Impecable. Siempre impecable. Trajeado, perfectamente rasurado, elegante. Siempre con corbata y con los zapatos más brillantes que los de un militar. Algo más de un metro setenta, con gruesas gafas y escaso pelo blanco y un buen tipo para su edad.
Como todos los inteligentes, tenia un gran sentido del humor aunque un difícil carácter, implacable incluso, eso sí, perfectamente dominado por ella, su esposa, de mayor sentido del humor aún y que sabía llevarle como nadie tras cuarenta años de matrimonio. Cortante y distante en apariencia, nadie osaba tutearle y quién le trataba lo hacía siempre con gran respeto. Incluso anteponían el Don a su nombre, de modo inconsciente. Su prestancia invitaba a ello sin que te dieras apenas cuenta. Pero siempre un caballero.

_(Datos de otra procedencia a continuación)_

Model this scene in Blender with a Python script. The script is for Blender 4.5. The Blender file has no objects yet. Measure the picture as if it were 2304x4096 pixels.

Toda su seriedad la aparcaba cuando se trataba de sus nietos. Les preparaba juegos, les escondía los regalos de Navidad haciéndoles pasar pruebas que debían ir superando para lograr el deseado premio. Al pequeño de la familia le permitió licencias que jamás sus hijos hubiesen podido imaginar. Era la viva representación de un patriarca que cuidaba a su familia, pero manteniendo la prudencial distancia de quién no quiere interferir. Si le necesitabas le tenías, pero jamás se metía en los asuntos de sus hijos.
Era un tipo inteligente, de vasta cultura. Lector insaciable, gran conversador y mejor discutidor. Llegó lejos y no fue más allá por no renunciar a sus principios ideológicos. No era precisamente amigo de la Dictadura aunque tuvo que sobrevivir en ella, como tantos. Y sobre todo, siempre trabajador. Pocos hombres tan trabajadores y tan amantes de su trabajo. Jamás se jubiló. Siempre en su despacho, aferrado a su inseparable máquina de escribir y siempre arreglado por supuesto, como si en cualquier momento fuese a recibir la visita más comprometida.
Supo fundir pasiones y profesión: la docencia y la gastronomía. Años después de dirigir la Escuela Superior de Hostelería y Turismo de Madrid, ingresó en la Real Academia de Gastronomía. Esa fue la última ocasión que vi a mi abuelo vivo: en su discurso de ingreso. Falleció en su despacho a los pocos días, trabajando como siempre. Se marchó en un suspiro. No llegó a tomarse el zumo de naranja que le estaba preparando mi abuela para merendar. Su corazón, su siempre punto débil, le fue infiel hasta el final.
El día siete de febrero se cumplieron 27 años de este día. Hoy quiero recordar el 'tecleteo' de su máquina de escribir y declarar mi orgullo de llamarme como él, como su padre y como el mío.